Secretly I had also (romantically) decided to become “Mrs. Mike” – a character in a wonderful book and then film – the story of a girly girl who survived (for love of course) in the wilderness.  I figured – “that’s me, a wilderness lady.  I can be both elegant and tough at the same time.”

And so it went.  Our house was finally built on the red clay dirt of Virginia, and our driveway was paved with chunky, sharp edged black stones.  It was soon apparent that opportunities for elegantly appointed apparel were severely (if not entirely) limited.  And walking in high heels upon a gravel driveway can mean dangerous wobbling.  For even as I conquered balance, I noticed the finish was quickly disappearing from my heels.  Oh yes, the height of the heel lent grace to my stature, but if anyone bothered to look down they would notice the deplorable condition of this poor woman’s shoes!

Then there was the red clay (that would make great bricks).  Thick sticky dirt that becomes thick sticky mud is a deplorable obstacle to high heels.  Think quickmud instead of quicksand and you will have an idea how easy it is for a sharp heel to sink into unsuspected quagmires.  “Thwop” you are sucked in.  And “Thwop” you drag your foot out (hopefully with the shoe still attached).  Is this the same once lovely shoe?  Yuk!

So, as my friends in the civilized world had suggested, I switched to sneakers and jeans.
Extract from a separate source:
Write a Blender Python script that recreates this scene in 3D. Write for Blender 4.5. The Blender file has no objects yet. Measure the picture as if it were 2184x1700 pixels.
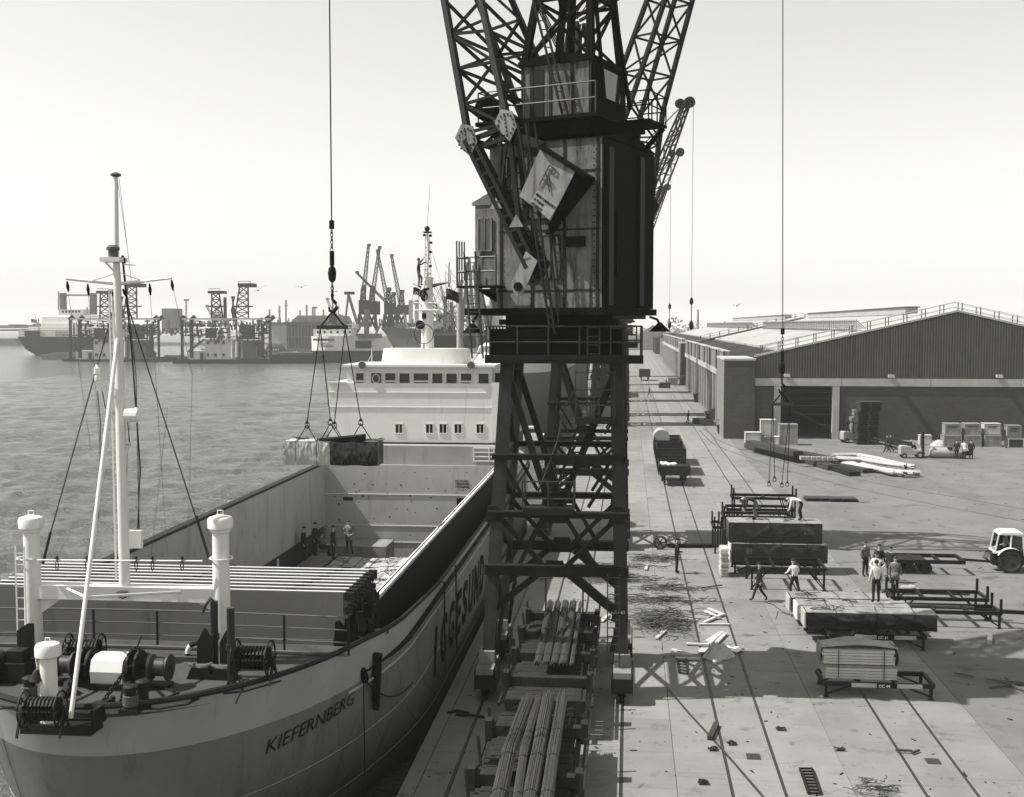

Sneakers do not go well with silk dresses, so the dresses dwindled away as well.   I was consoled that at least my sneakers were brilliant white so I looked, neat, clean and put together in hardware stores.  But, I soon learned that working in the garden for an hour left my sparkling sneakers caked with sticky muck.  And if I didn’t wash my now not-so-brilliant sneakers right away (with a wire brush and in very hot water) they would stay looking forever nasty and smeared, and would not even be appropriate for forays to the hardware store.

Sneakers for Home & Sensible Heels for Special Occasions

Low Heels & Back to Basics

Next, I bought a pair of Wellington boots.  “Wellies” are rubberized boots that can be worn in the rain, maybe in the snow, and yes, in red clay.  My Wellies are always waiting at the back door.  Today I picked tomatoes from Bill’s somewhatextremely weedy garden.  I have a fear of snakes and other critters attacking bare legs as I wade through jungles of weeds and the Wellies come to mid-calf for protection.  An additional benefit is when I forget to take them off.  Yes, they look grungy and they are caked with mud, but they make me feel like a local and that I really belong here as I browse the local hardware store.

My Trusty Wellies

There may be one dress left in my closet now and it is not silk, but a kind of drip-dry thing I drag out for special occasions like funerals or weddings.  And there is at least one pair of my new version of high heels for special occasions.  They are about an inch high but I wobble in them now since I have become attached to the Wellies.

My friends in civilization were correct of course.  I had to give up style, elegance, silk dresses and high heels when we moved here.   And sometimes I do yearn for the old elegant me – but mostly I am content being Mrs. Mike, that not-so-elegant lady thwopping around in the sticky red clay of Virginia.

Today’s high heels are REALLY high!  Imagine these on my gravel drive.  Oh my!

Today’s High Heels

Country Tip for City Dudes:

If you are moving to the country, donate your high heels to charity and buy Wellies.